La habitual táctica de los sucesivos gobernantes fue culpar de los desmanes a sus víctimas y exculpar a los malhechores, al tiempo que en actitud pendenciera y provocadora no faltaron las amenazas procedentes de los bancos ocupados por los representantes del Frente Popular. El propio Azaña, tras justificar a los revoltosos, interpelaría a los diputados de la oposición con descomunal furia: "Pierdan SS. SS. el miedo y no me pidan que les tienda la mano ¿No querían violencia? [...] Pues tengan violencia. Aténganse a las consecuencias". Gravísimas expresiones en boca del presidente del gobierno: la guerra civil quedaba así formalmente planteada en las Cortes y la oposición invitada a participar en ella con armas y pertrechos. Realmente inaudito. Los comunistas Díaz e Ibárruri amenazaron sin el menor recato de muerte a Gil Robles en plenas Cortes. El diagnóstico del diputado Juan Ventosa sobre el clima imperante en las sesiones de los días 15 y 16, efectuado en el propio Parlamento, resulta, por lo acertado, estremecedor: "Insultos reiterados, incitaciones al atentado personal [...] Sólo con presenciar y observar el espíritu de persecución y opresión [...] claramente se ve la génesis de todas las violencias que se están desarrollando en el país".
Las sesiones de los días 15 y 16 de abril significaron un punto de inflexión en el largo camino hacia la guerra. Perdida toda moderación, renunciaba pública y definitivamente (implícitamente ya lo había hecho con anterioridad) el ala más moderada del Frente Popular, con responsabilidades gubernamentales, a explorar sendas de paz. Las intervenciones de los jefes derechistas exigiendo que el gobierno cumpliese e hiciese cumplir la ley caían en saco roto. El certero diagnóstico de Ventosa era confirmado el mismo día 16 en las calles: el cortejo fúnebre de un oficial de la Guardia Civil asesinado dos días antes fue tiroteado por terroristas de izquierdas. Ese mismo día, un teniente de la Guardia de Asalto disparaba y hería a un joven manifestante. Tres meses después dicho teniente, apellidado Castillo, sería asesinado. Este crimen acarrearía dramáticas consecuencias.

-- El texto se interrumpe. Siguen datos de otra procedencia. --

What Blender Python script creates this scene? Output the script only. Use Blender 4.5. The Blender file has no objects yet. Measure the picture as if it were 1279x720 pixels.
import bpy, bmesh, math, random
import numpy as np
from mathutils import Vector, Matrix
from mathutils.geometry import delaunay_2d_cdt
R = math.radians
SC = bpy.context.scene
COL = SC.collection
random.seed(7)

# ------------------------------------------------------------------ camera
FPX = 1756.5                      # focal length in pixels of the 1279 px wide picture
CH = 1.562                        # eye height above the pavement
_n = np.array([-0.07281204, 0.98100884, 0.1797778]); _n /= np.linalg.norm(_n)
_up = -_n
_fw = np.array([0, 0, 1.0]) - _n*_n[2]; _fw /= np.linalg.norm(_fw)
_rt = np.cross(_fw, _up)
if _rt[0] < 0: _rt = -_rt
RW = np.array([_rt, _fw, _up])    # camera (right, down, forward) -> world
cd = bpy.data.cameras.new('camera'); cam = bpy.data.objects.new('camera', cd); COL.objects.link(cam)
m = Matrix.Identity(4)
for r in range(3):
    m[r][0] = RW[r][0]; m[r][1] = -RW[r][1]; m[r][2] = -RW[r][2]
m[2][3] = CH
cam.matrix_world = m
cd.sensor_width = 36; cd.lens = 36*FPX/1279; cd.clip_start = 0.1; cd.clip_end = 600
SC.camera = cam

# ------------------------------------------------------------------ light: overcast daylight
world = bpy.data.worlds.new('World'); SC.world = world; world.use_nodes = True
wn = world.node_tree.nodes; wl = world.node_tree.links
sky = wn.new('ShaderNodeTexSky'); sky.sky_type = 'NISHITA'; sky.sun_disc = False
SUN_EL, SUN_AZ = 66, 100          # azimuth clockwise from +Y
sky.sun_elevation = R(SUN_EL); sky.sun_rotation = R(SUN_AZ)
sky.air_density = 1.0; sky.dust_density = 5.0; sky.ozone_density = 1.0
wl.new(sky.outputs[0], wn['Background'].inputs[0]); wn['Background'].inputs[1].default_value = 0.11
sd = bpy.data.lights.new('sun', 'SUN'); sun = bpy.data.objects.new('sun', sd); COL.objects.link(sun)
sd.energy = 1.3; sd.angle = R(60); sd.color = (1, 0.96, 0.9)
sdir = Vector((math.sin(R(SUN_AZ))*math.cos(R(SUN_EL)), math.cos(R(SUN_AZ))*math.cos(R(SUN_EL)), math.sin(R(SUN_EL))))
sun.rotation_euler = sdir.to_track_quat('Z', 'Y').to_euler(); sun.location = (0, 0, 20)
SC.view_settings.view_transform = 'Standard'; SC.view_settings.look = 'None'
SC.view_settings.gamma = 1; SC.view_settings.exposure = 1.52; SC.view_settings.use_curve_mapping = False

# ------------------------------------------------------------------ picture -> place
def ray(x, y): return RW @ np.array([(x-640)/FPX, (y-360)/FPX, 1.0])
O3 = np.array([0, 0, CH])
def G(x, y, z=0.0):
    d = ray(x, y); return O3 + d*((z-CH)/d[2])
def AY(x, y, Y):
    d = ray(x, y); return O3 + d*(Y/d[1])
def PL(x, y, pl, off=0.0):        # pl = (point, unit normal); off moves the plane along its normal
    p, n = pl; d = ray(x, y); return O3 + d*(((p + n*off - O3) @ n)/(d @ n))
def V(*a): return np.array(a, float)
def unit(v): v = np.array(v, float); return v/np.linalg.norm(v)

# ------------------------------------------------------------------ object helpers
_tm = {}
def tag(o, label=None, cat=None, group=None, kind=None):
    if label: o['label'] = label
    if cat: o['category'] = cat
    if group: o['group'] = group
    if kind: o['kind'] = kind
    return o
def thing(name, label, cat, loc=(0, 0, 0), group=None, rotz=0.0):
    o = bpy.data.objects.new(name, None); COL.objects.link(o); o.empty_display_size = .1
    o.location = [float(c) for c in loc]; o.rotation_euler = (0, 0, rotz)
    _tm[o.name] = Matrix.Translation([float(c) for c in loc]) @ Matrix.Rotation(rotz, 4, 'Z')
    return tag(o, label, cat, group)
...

La comprensión de las autoridades para con los violentos de izquierda reconocida por Azaña en el Congreso es corroborada por el testimonio de Manuel Tagüeña: "Contábamos desde luego con la benevolencia de las autoridades, incluso recibimos licencia de uso de armas. Una noche, guardias civiles detuvieron [...] a varios compañeros nuestros [...] Una simple llamada telefónica [...] al ayudante del general Pozas no sólo consiguió la libertad inmediata de los arrestados, sino que les devolvieran sus armas". Pocas acusaciones hay contra la flagrante connivencia de los poderes públicos con los grupos revolucionarios tan demoledoras como las del pro comunista Tagüeña.